Another plan to restrain budget spending was the pay-as-you-go plan. The idea is simple. Whenever Congress approved additional spending it had to find compensatory sources of revenue. But this too has gone out the window. In 2001, Congress passed Bush's US$1.3 trillion tax cut package without ways of making up for it. Furthermore, there is no plan for compensating for the US$1 trillion in new spending or from tax breaks over the next five years.

The U.S. media rarely reports the size of the U.S. deficit as a share of GDP. While the deficits of the 1960s and 1970s were generally under 2 per cent of GDP, those of the 1980s usually exceeded five per cent. In fact, deficits have increased even during periods of economic growth.

The U.S. hit its new national debt ceiling in February 2003. The ceiling was raised from US$5.95 trillion in June 2002 to US$6.4 trillion. Republicans want to raise the ceiling again arguing that this was necessary to protect the U.S.' credit ratings. They now want the ceiling raised to US$7.4 trillion. This campaign is being led by John Snow himself.

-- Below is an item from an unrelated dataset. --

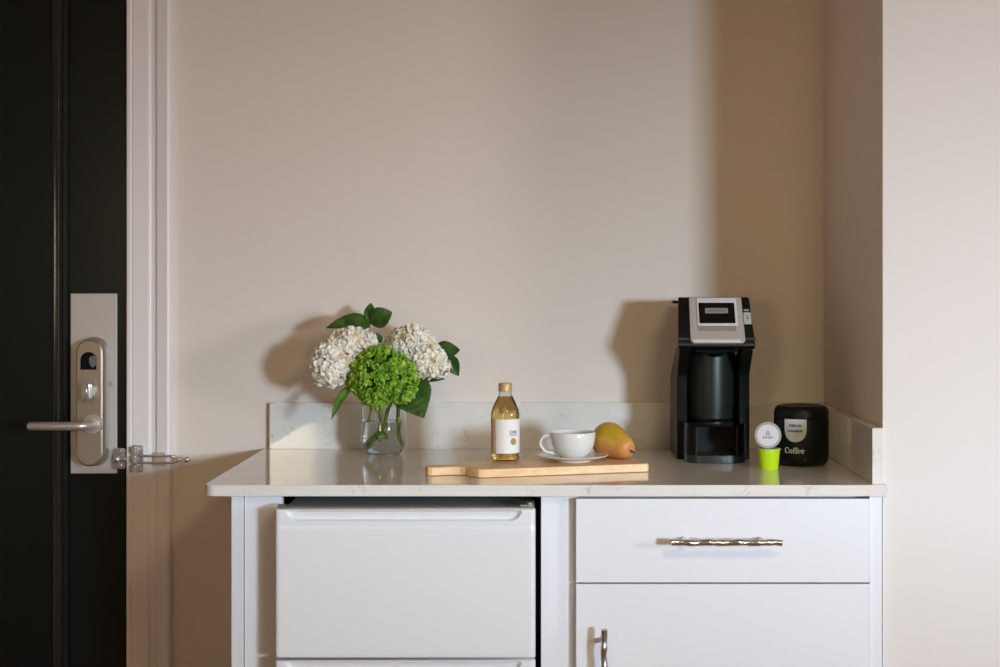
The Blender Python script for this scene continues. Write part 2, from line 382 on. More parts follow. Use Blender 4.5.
# ================================================================== SWING BAR GUARD ON THE CASING
g0 = P(137, 459, 3.48)
gd = thing('swing_bar_guard', 'polished chrome swing bar door guard screwed to the white door casing', 'door latch', (g0.x, -.016, g0.z))
bm = B(); prism(bm, rr(.026, .062, .005, 5), (g0.x, -.0175, g0.z), (1, 0, 0), (0, 0, 1), (0, -1, 0), .004)
obj('base_plate', bm, M['chrome'], gd, bevel=.001)
bm = B()
for s in (-1, 0, 1): cyl(bm, (g0.x-.004, -.03, g0.z+s*.021-.008), (g0.x-.004, -.03, g0.z+s*.021+.008), .0082, 18)
for s in (-1, 1): box(bm, g0.x-.012, g0.x+.004, -.03, -.0215, g0.z+s*.021-.008, g0.z+s*.021+.008)
obj('hinge_knuckle', bm, M['chrome'], gd, bevel=.0012, smooth=40)
for s in (-1, 1):
    bm = B(); cyl(bm, (g0.x+.008, -.0215, g0.z+s*.024), (g0.x+.008, -.0245, g0.z+s*.024), .0038, 14); obj('screw', bm, M['nickel'], gd)
yb = -.036; t0, t1 = Xp(138, 3.46), Xp(178, 3.46); hh = .0078
path = [Vector((t0, -.032, g0.z+hh)), Vector((t0+.02, yb, g0.z+hh)), Vector((t1-.014, yb, g0.z+hh)), Vector((t1-.004, yb, g0.z+.004)), Vector((t1, yb, g0.z)),
        Vector((t1-.004, yb, g0.z-.004)), Vector((t1-.014, yb, g0.z-hh)), Vector((t0+.02, yb, g0.z-hh)), Vector((t0, -.032, g0.z-hh))]
bm = B(); tube(bm, path, .0032, 12); cyl(bm, (t1-.001, yb, g0.z), (t1+.019, yb, g0.z), .0032, 12); ball(bm, (t1+.0, yb, g0.z), .006)
ball(bm, (t1+.018, yb, g0.z), .0078); obj('swing_bar', bm, M['chrome'], gd, smooth=50)
bx0 = Xp(160, 3.48)
bm = B(); prism(bm, rr(.026, .030, .003, 4), (bx0, -.020, g0.z), (1, 0, 0), (0, 0, 1), (0, -1, 0), .006); obj('rest_plate', bm, M['nickel'], gd, bevel=.001)

# ================================================================== COUNTERTOP
ZT = .9; TH = .0215; YF = -.635
CL, CR = -.6365, .642
R = .022
arc = [(CL+R-R*math.cos(a), YF+R-R*math.sin(a)) for a in [PI/2*i/8 for i in range(9)]]
pl = [(CL, 0)]+arc+[(CR, YF), (CR, -.6105), (XW-.0005, -.6105), (XW-.0005, 0)]
bm = B(); prism(bm, pl, (0, 0, ZT-TH), (1, 0, 0), (0, 1, 0), (0, 0, 1), TH); tag(obj('countertop', bm, M['quartz'], origin=(0, -.3, ZT-TH), bevel=.0018, seg=3), 'white quartz countertop with fine grey veins on white cabinets', 'countertop')
BSH = .1045
bm = B(); box(bm, -.6225, XW-.0008, -.02, -.0003, ZT, ZT+BSH); tag(obj('backsplash', bm, M['quartz'], origin=(0, -.01, ZT), bevel=.001), 'long low quartz backsplash along the back wall', 'backsplash')
bm = B(); box(bm, XW-.0215, XW-.0008, -.618, -.0203, ZT, ZT+BSH); tag(obj('side_splash', bm, M['quartz'], origin=(XW-.01, -.3, ZT), bevel=.001), 'short quartz side splash on the right alcove wall', 'backsplash')

# ================================================================== CABINETRY
ZU = ZT-TH; yf = -.612; df = 2.893
def wavy_bar(p0, p1, m, parent, back):
    """rippled bar pull between two points on two posts reaching back to plane y=back"""
    p0, p1 = Vector(p0), Vector(p1); ax = (p1-p0).normalized(); L = (p1-p0).length; sd = ax.cross(Vector((0, 1, 0)))
    pts = []; N = 60
    for i in range(N+1):
        t = i/N; pts.append(p0+ax*L*t+sd*(.0006*math.sin(t*23)+.0003*math.sin(t*41+1))+Vector((0, .0008*math.sin(t*29), 0)))
    bm = B(); tube(bm, pts, .006, 14, rfn=lambda t: +.0060+.0004*math.sin(t*44)+.0002*math.sin(t*71+2))
    pull = obj('handle', bm, m, parent, smooth=60)
    for t in (.13, .83):
        q = p0+ax*L*t; bm = B(); cyl(bm, q, (q.x, back, q.z), .0048, 16); obj('handle_post', bm, m, pull, smooth=40)
    return pull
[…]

Alan Greenspan, Chairman of the Federal Reserve (Central Bank) even believes Congress should drop the debt ceiling because it has not served its purpose. This is a view shared by the Bush administration. Congress hopes to have a new debt ceiling by the end of May since the alternative would be default.

GOVERNANCE

If we take Mr. Seaga and Mr. Shaw's arguments together, they seem to be saying that good governance is one where Government spends prudently, saves wisely and therefore does not fall into debt. Mr. Seaga's administration of the 1980s might have applied fiscal constraints but it didn't. Critics of America's Governments have accused their administrations of financial irresponsibility in spite of separation of powers, an independent Federal Reserve and fiscal rules for spending constraints.

It is not that there is better fiscal governance among the developed countries. They have debts and deficits too. It is that they are the major investing economies and they invest in each other's economies more than they invest anywhere else. They hold each other's debts, meet regularly in G-7 Summits to set accommodating interest and exchange rates and back each other's currencies.

The experience from these countries shows that it is not enough to place an upper limit on spending. Good governance means placing a minimum limit on the social budget. Without this, cut backs in spending will come at the expense of the social sector. If the JLP wants to resist GCT increases and the manufacturers association wants to resist the cess on imports, the implication is for spending cut-backs on the social sector. In fact, one of the crucial missing pieces of Mr. Shaw's points on good governance is that budgets need to protect the social sector. There was no reference to this sector at all.